Nick Kroll and Andrew Rannells are bloody hilarious
Nick Kroll and Andrew Rannells are dangerously charming. Even over Zoom, they show up like it’s a cocktail party, both grinning and bantering, which instantly made me feel like the third (and luckiest) wheel in a well-dressed throuple (a dream come true, really). The conversation flows easily, veering from inside jokes to bloody body counts, with the kind of playful shorthand that only comes from real friendship. It’s less an interview and more like catching up with two boys you’ve been crushing on for decades and realizing, to your delight, that the crush still holds.

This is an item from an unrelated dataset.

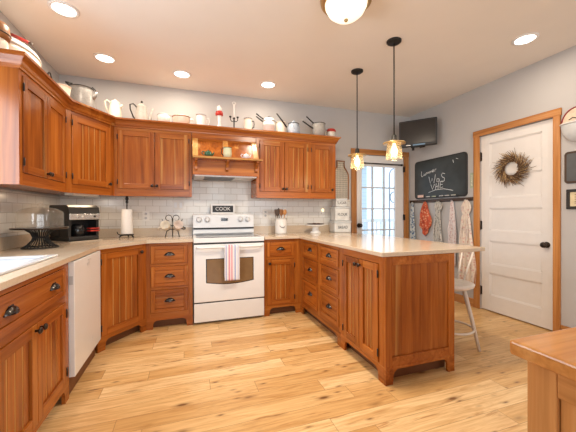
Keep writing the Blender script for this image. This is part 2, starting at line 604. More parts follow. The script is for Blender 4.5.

That warmth, wit, and perfectly timed eye-roll energy spills over into I Don’t Understand You, their new thriller-comedy about a married couple who head to Italy for a relaxing babymoon and end up spiraling into a murder-soaked, pasta-adjacent nightmare. The tone may be darker than we’re used to seeing from the duo, but don’t worry: the chemistry is still laugh-out-loud good, and the sweaters are still excellent.
There’s a moment about halfway through the film when Dom (Kroll) and Cole (Rannells) accidentally kill a man. Instead of descending into tragedy, Rannells’s character looks around, deadpan, and mutters, “We can’t keep doing this. We cannot do this when we get back to L.A.” It’s the perfect encapsulation of the film’s delicate tonal dance: panic, yes. Murder, sure. But also? Comedy.
“I think what the movie endeavors to do is to hold equal measure of both,” says Kroll. “You’re scared, and then simultaneously trying to find the humor in those scary moments. Without undercutting it, it’s just very human.”
Directed and written by Brian Crano and David Craig (who loosely based the script on their own disastrous Italian vacation and heartbreaking adoption experience) the film follows Dom and Cole as they stumble through language barriers, cultural confusion, and mounting paranoia in the days leading up to becoming parents. “It felt like we did two different movies,” Rannells says. “The beautiful Rome-y parts up front, and then three weeks in the mud and the murder.”
And yet, despite the absurdity, the story is grounded in something real. “They stay very united,” says Rannells. “There are a couple moments of friction, but they remain a team. It felt important to play a couple that wasn’t defined by a coming-out narrative or a tragic rift. They’re just…married. That’s the given. And then it gets messy.”
That messiness, which is equal parts low-stakes bickering and high-stakes bloodshed, is played with the kind of natural rhythm that only real-life friends can pull off. “We’ve known each other for years,” Rannells says. “We didn’t have to do much getting-to-know-you.”
“Andrew took care of me,” Kroll adds. “We’d take turns being the meltdown person. If he was hungry and cranky, I got him a snack. That’s love.”
It helped that the characters were modeled directly after the film’s creators. “So much of the dynamic was already on the page,” says Kroll. “Brian and David had been through this, trying to adopt, getting scammed, traveling abroad. We just got to watch them work together, see where they complemented each other, where they clashed. It was a road map.”
Also helping? A mostly Italian cast and crew, which added both real and fictional layers of miscommunication. “We didn’t speak Italian,” admits Rannells. “Nick tried. I gave up early. But that disconnect actually worked for the film. Dom and Cole aren’t supposed to know what’s going on. That’s the tension.”
“It also made the improv opportunities super fun,” Kroll adds. “The adoption video at the top of the film? We originally shot a version of that during development, and Brian and David let us run with it.” One of the film’s funniest moments—Rannells sighing post-murder, “We can’t keep doing this”—was improvised during a delirious 4:30 a.m. night shoot. “I lost it,” says Kroll. “It was the perfect tone shift. Reminded everyone this is a comedy. These are just normal guys.”
And that’s what makes the film work. For all its chaos and carnage, I Don’t Understand You has heart. “It’s about what you’ll do for the people you love,” says Rannells. “Even if that thing is…slightly illegal. In another country.”
“But seriously,” Kroll adds, “we approached it from the perspective of: what wouldn’t you do to start a family? The movie is a metaphor. A wild one, but a real one.”
So what’s the takeaway? Rannells grins. “Don’t kill anyone in Italy. Especially if you want to go back.”